"Somebody tied rubber gloves to our trees!" - Why?

Yay!

P.S. Birdshot is certainly lethal. And beanbags might be to a five-year old.

This reminds me of the time many years ago when my coworkers and I discovered that somebody had dumped a 12-pack of empty beer cans in our store’s parking lot. The boss was out on an errand at the time, so we went to the convenience store next door and bought 12 powdered-sugar donuts to go with the 12 beer cans. We placed the empty cans in random places around the “employees-only” parts of our store. Then we took a single bite out of each donut and set one down next to each empty can.

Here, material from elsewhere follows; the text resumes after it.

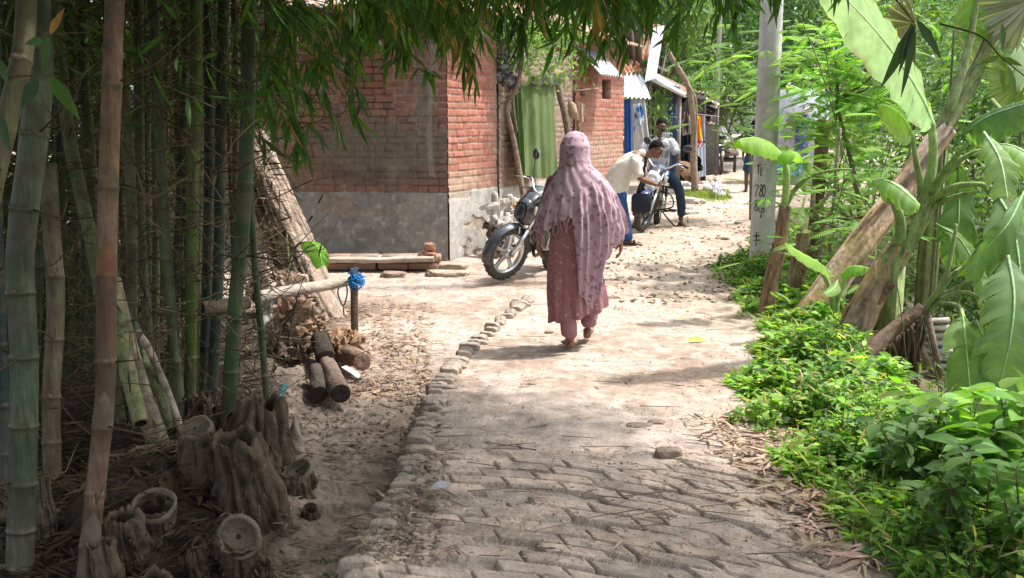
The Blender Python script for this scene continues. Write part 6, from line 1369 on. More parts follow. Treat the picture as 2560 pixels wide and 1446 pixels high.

Boss came back later and started finding these things all over, and was all, “WTF?” :stuck_out_tongue:

When I was a young boy, my dad had gotten hold of some lightweight, hollow plastic bullets for one of his revolvers. They were intended strictly for indoor target shooting, supposedly designed to disintegrate on impact with a hard surface. He was showing them to his dad, and to demonstrate how utterly harmless they were (in the property-damage sense - you still wouldn’t want to get shot with one), he fired a round at the side of Grandpa’s new truck. It didn’t penetrate, but it sure left a nice, obvious bullet-dent! Mind you, my dad wasn’t/isn’t an idiot about guns - he’s been a hunter since he was old enough to shoot, spent four years in the USMC, and was a police officer. He’s very conscious of gun safety. This incident was simply the same kind of misunderstanding, that “non-lethal” =/= “harmless”. (Also, this incident took place at my grandparents’ place, on a private road way out in the country. I’m pretty sure my dad wouldn’t have pulled that stunt in our own suburban neighborhood.)

So did you shoot him?

j/k, but I totally understand your initial concerns. Your yard and home = your castle and it’s disturbing when someone violates that for weird and/or unknown reasons.